## EXERCISE PROMPT
Set down all of the data that follows word for word, without the images.

---- DATASET CONTENT

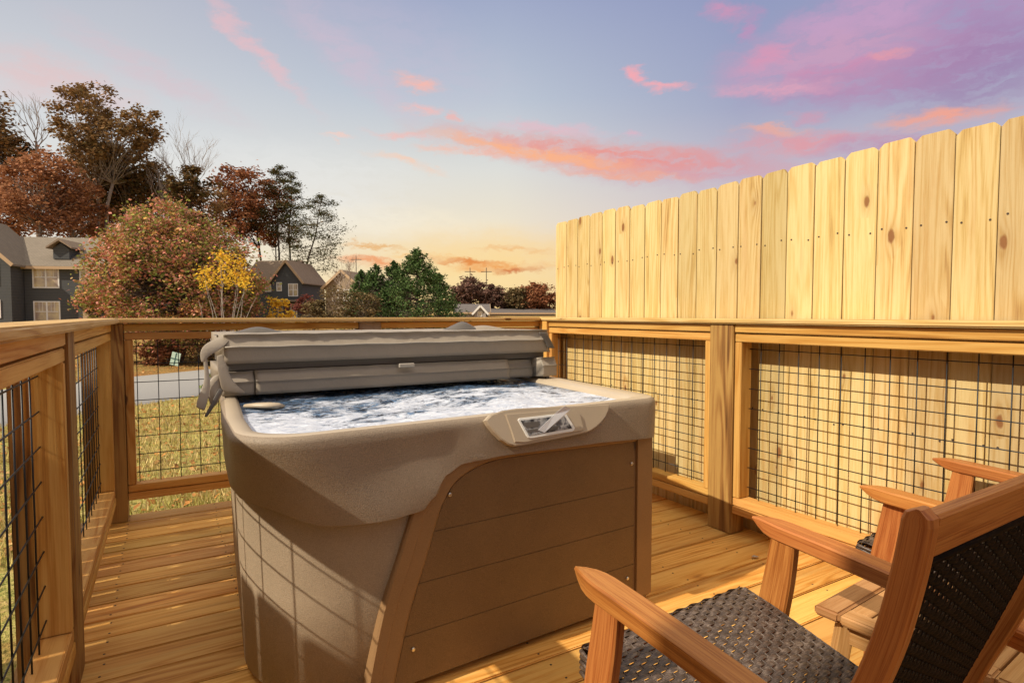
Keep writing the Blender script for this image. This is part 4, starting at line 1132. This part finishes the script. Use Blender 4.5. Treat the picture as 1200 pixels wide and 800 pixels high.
h = House('gabled_house', 335, 74, R(-6), 'dark grey gabled house with brown roof beyond the pink autumn tree')
px = 74 / FPX
def hx(x): return (x - 335) * px
h.wallg(hx(326), hx(362), -1.5, 5, h.H(330), h.H(308), M['side_dark'], 'y')
h.roofg(hx(326), hx(362), -1.5, 5, h.H(330), h.H(308), M['roof2'], 'y', trim=M['trimtan'])
h.wallg(hx(285), hx(326), 0, 7, h.H(330), h.H(304), M['side_dark'])
h.roofg(hx(285), hx(338), 0, 7, h.H(330), h.H(304), M['roof2'])
for (a, b, c, d, mu, yy) in ((332.5, 337, 341, 332.5, 0, -1.5), (346.5, 356.5, 347, 334, 1, -1.5), (311.5, 317, 341, 332, 0, 0), (349, 355, 371, 357, 1, -1.5)): h.win(hx(a), hx(b), h.H(c), h.H(d), yy, mu)
h.box('door', (hx(341), -1.6, 0), (hx(346), -1.5, h.H(356)), M['porchred'])
h.box('porch_roof', (hx(337), -3.0, h.H(354)), (hx(361), -1.55, h.H(352)), M['roof'])
h.box('porch_post', (hx(339), -2.9, 0), (hx(340), -2.75, h.H(354.2)), M['trimtan'])

h = House('tan_house', 402, 66, R(-8), 'tan gabled house half hidden by leafless shrubs right of the pines')
px = 66 / FPX
def hx(x): return (x - 402) * px
h.wallg(hx(381), hx(422), 0, 8, h.H(336), h.H(318), M['side_tan'], 'y')
h.roofg(hx(381), hx(422), 0, 8, h.H(336), h.H(318), M['roof2'], 'y', trim=M['trimtan'])
h.wallg(hx(423.5), hx(455), 2, 9, h.H(340), h.H(324), M['side_tan']); h.roofg(hx(426), hx(455), 2, 9, h.H(340), h.H(324), M['roof'])
for (a, b, c, d) in ((390, 396, 352, 340), (404, 410, 352, 340)): h.win(hx(a), hx(b), h.H(c), h.H(d), 0, 0)

for (x, d, y1, y2, wl_, wr_, mm, lab) in ((552, 85, 366, 357, 534, 572, 'roof3', 'low grey roofed house behind the middle of the back railing'), (606, 95, 367, 362.5, 574, 650, 'roof3', 'long low pale roofed house just left of the picket fence end')):
    h = House('low_house', x, d, R(4), lab, grp='distant low houses'); px = d / FPX
    def hx(q): return (q - x) * px
    h.wallg(hx(wl_), hx(wr_), 0, 7, h.H(y1), h.H(y2), M['side_white']); h.roofg(hx(wl_), hx(wr_), 0, 7, h.H(y1), h.H(y2), M[mm], trim=M['trimtan'])
    if x < 600:
        h.wallg(hx(556), hx(569), -2, 2, h.H(366), h.H(359), M['side_white'], 'y'); h.roofg(hx(556), hx(569), -2, 2, h.H(366), h.H(359), M['roof3'], 'y', trim=M['white'])
        h.win(hx(560), hx(564), h.H(370), h.H(365.5), -2, 0)

# ------------------------------------------------------------------ trees
def leaves(bm, pts, size, flat=.0, asp=.62):
    for p in pts:
        s = size * random.uniform(.6, 1.35)
        q = Matrix.Rotation(random.uniform(0, 6.283), 3, 'Z') @ Matrix.Rotation(random.uniform(-1.4, 1.4) * (1 - flat), 3, 'X') @ Matrix.Rotation(random.uniform(-1, 1) * (1 - flat), 3, 'Y')
        bm.faces.new([bm.verts.new(p + q @ Vector(c) * s) for c in ((-.5, 0, 0), (-.05, -asp / 2, .05), (.5, 0, 0), (.05, asp / 2, .05))])
def limb(bm, a, b, r0, r1, n=5, wig=.08, sides=5):
    a, b = Vector(a), Vector(b); l = (b - a).length; pts = []
    ph = Vector((random.uniform(-1, 1), random.uniform(-1, 1), random.uniform(-.6, .8))) * wig * l
    for i in range(n + 1):
        s = i / n; j = Vector((random.uniform(-1, 1), random.uniform(-1, 1), random.uniform(-1, 1))) * wig * .18 * l if 0 < i < n else Vector()
        pts.append(a.lerp(b, s) + ph * math.sin(s * math.pi) + j)
    tube(bm, pts, [r0 + (r1 - r0) * (i / n) for i in range(n + 1)], sides, caps=False); return pts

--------

## FINISHED TASK
Keep writing the Blender script for this image. This is part 4, starting at line 1132. This part finishes the script. Use Blender 4.5. Treat the picture as 1200 pixels wide and 800 pixels high.
h = House('gabled_house', 335, 74, R(-6), 'dark grey gabled house with brown roof beyond the pink autumn tree')
px = 74 / FPX
def hx(x): return (x - 335) * px
h.wallg(hx(326), hx(362), -1.5, 5, h.H(330), h.H(308), M['side_dark'], 'y')
h.roofg(hx(326), hx(362), -1.5, 5, h.H(330), h.H(308), M['roof2'], 'y', trim=M['trimtan'])
h.wallg(hx(285), hx(326), 0, 7, h.H(330), h.H(304), M['side_dark'])
h.roofg(hx(285), hx(338), 0, 7, h.H(330), h.H(304), M['roof2'])
for (a, b, c, d, mu, yy) in ((332.5, 337, 341, 332.5, 0, -1.5), (346.5, 356.5, 347, 334, 1, -1.5), (311.5, 317, 341, 332, 0, 0), (349, 355, 371, 357, 1, -1.5)): h.win(hx(a), hx(b), h.H(c), h.H(d), yy, mu)
h.box('door', (hx(341), -1.6, 0), (hx(346), -1.5, h.H(356)), M['porchred'])
h.box('porch_roof', (hx(337), -3.0, h.H(354)), (hx(361), -1.55, h.H(352)), M['roof'])
h.box('porch_post', (hx(339), -2.9, 0), (hx(340), -2.75, h.H(354.2)), M['trimtan'])

h = House('tan_house', 402, 66, R(-8), 'tan gabled house half hidden by leafless shrubs right of the pines')
px = 66 / FPX
def hx(x): return (x - 402) * px
h.wallg(hx(381), hx(422), 0, 8, h.H(336), h.H(318), M['side_tan'], 'y')
h.roofg(hx(381), hx(422), 0, 8, h.H(336), h.H(318), M['roof2'], 'y', trim=M['trimtan'])
h.wallg(hx(423.5), hx(455), 2, 9, h.H(340), h.H(324), M['side_tan']); h.roofg(hx(426), hx(455), 2, 9, h.H(340), h.H(324), M['roof'])
for (a, b, c, d) in ((390, 396, 352, 340), (404, 410, 352, 340)): h.win(hx(a), hx(b), h.H(c), h.H(d), 0, 0)

for (x, d, y1, y2, wl_, wr_, mm, lab) in ((552, 85, 366, 357, 534, 572, 'roof3', 'low grey roofed house behind the middle of the back railing'), (606, 95, 367, 362.5, 574, 650, 'roof3', 'long low pale roofed house just left of the picket fence end')):
    h = House('low_house', x, d, R(4), lab, grp='distant low houses'); px = d / FPX
    def hx(q): return (q - x) * px
    h.wallg(hx(wl_), hx(wr_), 0, 7, h.H(y1), h.H(y2), M['side_white']); h.roofg(hx(wl_), hx(wr_), 0, 7, h.H(y1), h.H(y2), M[mm], trim=M['trimtan'])
    if x < 600:
        h.wallg(hx(556), hx(569), -2, 2, h.H(366), h.H(359), M['side_white'], 'y'); h.roofg(hx(556), hx(569), -2, 2, h.H(366), h.H(359), M['roof3'], 'y', trim=M['white'])
        h.win(hx(560), hx(564), h.H(370), h.H(365.5), -2, 0)

# ------------------------------------------------------------------ trees
def leaves(bm, pts, size, flat=.0, asp=.62):
    for p in pts:
        s = size * random.uniform(.6, 1.35)
        q = Matrix.Rotation(random.uniform(0, 6.283), 3, 'Z') @ Matrix.Rotation(random.uniform(-1.4, 1.4) * (1 - flat), 3, 'X') @ Matrix.Rotation(random.uniform(-1, 1) * (1 - flat), 3, 'Y')
        bm.faces.new([bm.verts.new(p + q @ Vector(c) * s) for c in ((-.5, 0, 0), (-.05, -asp / 2, .05), (.5, 0, 0), (.05, asp / 2, .05))])
def limb(bm, a, b, r0, r1, n=5, wig=.08, sides=5):
    a, b = Vector(a), Vector(b); l = (b - a).length; pts = []
    ph = Vector((random.uniform(-1, 1), random.uniform(-1, 1), random.uniform(-.6, .8))) * wig * l
    for i in range(n + 1):
        s = i / n; j = Vector((random.uniform(-1, 1), random.uniform(-1, 1), random.uniform(-1, 1))) * wig * .18 * l if 0 < i < n else Vector()
        pts.append(a.lerp(b, s) + ph * math.sin(s * math.pi) + j)
    tube(bm, pts, [r0 + (r1 - r0) * (i / n) for i in range(n + 1)], sides, caps=False); return pts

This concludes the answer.